Q: What kinds of obstacles do women face in their careers? A: One aspect has started to change somewhat. Astronomers have to travel for several days to telescopes at remote sites, in the mountains or deserts. Many observatories aren’t equipped to receive women astronomers.
There are notorious cases like Mount Wilson in (Los Angeles, California) in the United States, where women weren’t allowed until 1963. They couldn’t stay in the guest lodgings, but had to sleep in a cabin, which they had to heat with a wood fire.
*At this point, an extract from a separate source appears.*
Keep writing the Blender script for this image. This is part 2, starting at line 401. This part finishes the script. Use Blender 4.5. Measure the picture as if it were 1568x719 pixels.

Q: When does awareness of gender issues emerge in a woman scientist’s career? A: When you start studying, there are many doubts as to whether you will be able to hack it. And in the face of the difficulties, you start to think ‘I’m not good enough,’ ‘I have to learn more,’ ‘I can’t study more because I have to go pick up my daughter at school.’ I thought I had to accept that burden because I went into a field that wasn’t for me. But a woman colleague from Finland really helped me see that this wasn’t true.
Q: Why do fewer women choose scientific careers? Did something encourage you to go into astronomy? A: No. My father owned shops and my mother was a homemaker. And my sister and I are both scientists. My sister is a nuclear chemist. I think people just need someone to encourage their natural curiosity. All children are full of curiosity about the universe; it’s just a question of not stifling that and not conditioning kids with the idea that only ‘nerds’ choose the sciences.
Q: And in primary school? A: It’s difficult to break down the stereotype that the hard sciences are for boys and poetry or literature are for girls. Teachers are accomplices in this. My experience as a mother was very difficult. Every time I would go on a trip, the teachers, instead of cooperating, would feel sorry for my three kids. I lived with a sense of guilt throughout their years of primary school.
Q: Does motherhood slow down the career of a woman astronomer? (Dubner pulls out a bar graph with the number of studies she has published and the dates. The columns are shorter in her child-bearing and child-rearing years, and several times higher once her children were older.)
A: I asked the women researchers at the institute to make a bar graph like this, showing publications and congresses they have attended, and the years their kids were born or their parents fell ill, and it was really noticeable.
Q: How can these problems be worked out? A: In Argentina the National Council for Scientific and Technical Research should raise the age limit for women with children, because now to be eligible for a scholarship for a doctorate or to be accepted as a researcher, the upper limit is 30 and 35 years, respectively, for both men and women. And the idea is that maternity leave for women should also be taken into account.
Q: Gazing at the sky sounds romantic. And you make a scientific career out of it. A: And without losing the romanticism. Because I am still filled with awe when I look up at the sky. I even like it more than I did as a girl because now I am aware of the real dimensions.
Q: So did your vocation come from gazing up at the sky? A: No, I didn’t go into astronomy because of a childhood fascination. I do remember, though, that the nights were really dark in my town, and I would go out in the yard with my dad to look at the stars. But that’s not what motivated me.
I got into astronomy through other routes. In fact I’m a physicist, and I could have carried out research in other fields. The surprise or the passion for astronomy crept up on me, and now the sky is my laboratory.
*This article forms part of IPS coverage for International Women’s Day, Mar. 8, whose theme this year is “Equal access to education, training and science and technology: Pathway to decent work for women”.